● **Written problem**: Copy each line below in which the word "wide" occurs.

● **Available data**:
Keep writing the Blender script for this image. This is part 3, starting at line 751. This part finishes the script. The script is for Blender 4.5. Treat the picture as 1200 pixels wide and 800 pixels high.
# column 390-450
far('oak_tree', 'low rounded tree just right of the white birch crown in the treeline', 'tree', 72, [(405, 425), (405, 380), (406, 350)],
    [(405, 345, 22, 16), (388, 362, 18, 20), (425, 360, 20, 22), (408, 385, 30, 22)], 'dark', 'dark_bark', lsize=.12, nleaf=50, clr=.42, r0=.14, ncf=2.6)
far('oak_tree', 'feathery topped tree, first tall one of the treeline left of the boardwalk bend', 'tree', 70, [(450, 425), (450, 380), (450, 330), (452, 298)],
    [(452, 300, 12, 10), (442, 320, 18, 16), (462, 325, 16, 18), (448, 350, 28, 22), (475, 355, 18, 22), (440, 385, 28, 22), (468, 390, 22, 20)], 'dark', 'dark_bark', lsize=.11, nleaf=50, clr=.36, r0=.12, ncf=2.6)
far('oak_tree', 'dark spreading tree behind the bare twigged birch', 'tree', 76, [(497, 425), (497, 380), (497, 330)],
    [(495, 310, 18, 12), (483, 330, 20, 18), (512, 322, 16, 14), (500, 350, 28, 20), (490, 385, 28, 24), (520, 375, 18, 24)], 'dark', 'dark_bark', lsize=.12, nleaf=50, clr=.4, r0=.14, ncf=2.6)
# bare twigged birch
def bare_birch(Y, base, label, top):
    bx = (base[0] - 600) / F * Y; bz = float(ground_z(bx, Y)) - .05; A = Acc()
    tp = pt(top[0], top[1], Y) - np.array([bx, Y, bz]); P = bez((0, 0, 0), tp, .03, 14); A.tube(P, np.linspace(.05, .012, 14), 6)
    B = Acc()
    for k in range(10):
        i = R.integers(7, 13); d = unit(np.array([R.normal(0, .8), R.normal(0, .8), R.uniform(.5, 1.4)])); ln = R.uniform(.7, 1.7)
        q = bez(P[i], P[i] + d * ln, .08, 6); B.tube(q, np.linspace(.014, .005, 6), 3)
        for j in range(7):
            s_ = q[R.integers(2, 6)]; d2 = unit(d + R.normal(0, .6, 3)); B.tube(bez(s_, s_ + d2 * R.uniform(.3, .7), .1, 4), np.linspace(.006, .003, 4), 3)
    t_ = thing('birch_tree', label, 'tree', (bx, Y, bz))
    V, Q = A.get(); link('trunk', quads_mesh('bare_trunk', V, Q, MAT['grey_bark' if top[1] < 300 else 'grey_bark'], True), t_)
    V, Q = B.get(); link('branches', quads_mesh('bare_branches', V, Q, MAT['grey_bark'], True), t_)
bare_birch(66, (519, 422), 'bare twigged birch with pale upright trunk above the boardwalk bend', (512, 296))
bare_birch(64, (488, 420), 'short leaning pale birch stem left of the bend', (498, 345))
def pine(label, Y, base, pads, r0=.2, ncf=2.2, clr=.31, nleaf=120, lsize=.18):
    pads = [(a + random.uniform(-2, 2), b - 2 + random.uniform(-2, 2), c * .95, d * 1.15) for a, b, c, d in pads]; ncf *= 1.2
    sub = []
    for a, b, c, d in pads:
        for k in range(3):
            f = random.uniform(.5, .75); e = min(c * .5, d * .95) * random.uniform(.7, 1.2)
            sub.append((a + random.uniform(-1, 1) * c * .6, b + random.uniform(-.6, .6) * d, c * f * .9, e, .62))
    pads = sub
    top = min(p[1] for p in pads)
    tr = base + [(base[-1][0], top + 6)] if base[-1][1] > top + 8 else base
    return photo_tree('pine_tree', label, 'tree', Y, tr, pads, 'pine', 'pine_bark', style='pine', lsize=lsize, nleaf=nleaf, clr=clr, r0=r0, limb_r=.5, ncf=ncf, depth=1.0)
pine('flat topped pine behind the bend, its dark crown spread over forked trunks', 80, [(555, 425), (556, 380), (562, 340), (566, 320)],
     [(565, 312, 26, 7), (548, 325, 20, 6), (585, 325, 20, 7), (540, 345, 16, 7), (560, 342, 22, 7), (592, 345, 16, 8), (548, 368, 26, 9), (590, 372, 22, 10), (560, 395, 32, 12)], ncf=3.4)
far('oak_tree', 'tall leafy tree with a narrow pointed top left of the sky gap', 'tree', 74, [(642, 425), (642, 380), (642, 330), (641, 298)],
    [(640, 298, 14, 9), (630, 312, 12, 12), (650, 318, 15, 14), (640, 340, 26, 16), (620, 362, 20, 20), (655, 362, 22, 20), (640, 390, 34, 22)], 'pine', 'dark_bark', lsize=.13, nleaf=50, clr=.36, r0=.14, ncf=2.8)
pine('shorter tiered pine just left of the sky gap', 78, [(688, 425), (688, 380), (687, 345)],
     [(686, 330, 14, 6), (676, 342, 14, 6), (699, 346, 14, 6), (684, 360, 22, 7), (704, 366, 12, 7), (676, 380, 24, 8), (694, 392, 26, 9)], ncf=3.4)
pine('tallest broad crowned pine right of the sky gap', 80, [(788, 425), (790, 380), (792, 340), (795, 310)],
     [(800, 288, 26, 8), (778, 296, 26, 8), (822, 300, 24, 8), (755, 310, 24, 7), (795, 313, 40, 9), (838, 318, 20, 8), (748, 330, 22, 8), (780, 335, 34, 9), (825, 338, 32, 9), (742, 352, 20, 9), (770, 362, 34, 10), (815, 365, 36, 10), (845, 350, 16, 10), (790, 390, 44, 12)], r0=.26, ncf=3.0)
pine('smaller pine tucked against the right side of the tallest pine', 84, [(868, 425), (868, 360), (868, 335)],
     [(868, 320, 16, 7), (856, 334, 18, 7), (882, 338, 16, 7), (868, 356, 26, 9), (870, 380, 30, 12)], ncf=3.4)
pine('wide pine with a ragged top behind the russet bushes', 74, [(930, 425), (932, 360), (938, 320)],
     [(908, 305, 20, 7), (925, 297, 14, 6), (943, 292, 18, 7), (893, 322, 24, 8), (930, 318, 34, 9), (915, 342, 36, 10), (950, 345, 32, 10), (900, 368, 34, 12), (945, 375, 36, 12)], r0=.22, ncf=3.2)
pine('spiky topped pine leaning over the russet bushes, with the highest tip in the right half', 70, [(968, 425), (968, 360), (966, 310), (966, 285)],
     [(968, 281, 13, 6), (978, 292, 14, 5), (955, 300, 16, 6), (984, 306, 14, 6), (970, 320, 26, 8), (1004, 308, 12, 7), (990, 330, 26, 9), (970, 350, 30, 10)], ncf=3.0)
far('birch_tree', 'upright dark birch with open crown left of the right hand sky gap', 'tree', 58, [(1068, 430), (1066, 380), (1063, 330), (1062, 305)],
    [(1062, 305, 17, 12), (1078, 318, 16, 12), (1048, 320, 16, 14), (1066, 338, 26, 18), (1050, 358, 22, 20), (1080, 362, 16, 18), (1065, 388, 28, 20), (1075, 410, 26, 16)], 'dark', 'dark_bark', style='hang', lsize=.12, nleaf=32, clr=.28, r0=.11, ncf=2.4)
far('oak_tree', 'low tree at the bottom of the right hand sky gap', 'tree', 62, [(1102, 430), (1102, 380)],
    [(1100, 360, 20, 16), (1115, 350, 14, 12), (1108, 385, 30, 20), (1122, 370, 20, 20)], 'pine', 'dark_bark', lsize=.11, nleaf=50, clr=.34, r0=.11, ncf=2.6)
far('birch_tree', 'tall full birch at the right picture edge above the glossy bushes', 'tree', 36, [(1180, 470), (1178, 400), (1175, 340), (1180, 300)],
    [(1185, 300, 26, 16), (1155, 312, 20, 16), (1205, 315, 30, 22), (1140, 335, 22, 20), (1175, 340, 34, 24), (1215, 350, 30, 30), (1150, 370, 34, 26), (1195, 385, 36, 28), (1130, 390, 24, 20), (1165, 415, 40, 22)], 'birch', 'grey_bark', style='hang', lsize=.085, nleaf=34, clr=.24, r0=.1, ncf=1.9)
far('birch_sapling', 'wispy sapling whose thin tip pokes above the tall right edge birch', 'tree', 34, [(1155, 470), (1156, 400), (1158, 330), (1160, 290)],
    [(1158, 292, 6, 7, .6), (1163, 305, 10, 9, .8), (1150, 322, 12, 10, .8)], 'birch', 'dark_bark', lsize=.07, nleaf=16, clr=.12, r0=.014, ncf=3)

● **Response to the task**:
Keep writing the Blender script for this image. This is part 3, starting at line 751. This part finishes the script. The script is for Blender 4.5. Treat the picture as 1200 pixels wide and 800 pixels high.
pine('wide pine with a ragged top behind the russet bushes', 74, [(930, 425), (932, 360), (938, 320)],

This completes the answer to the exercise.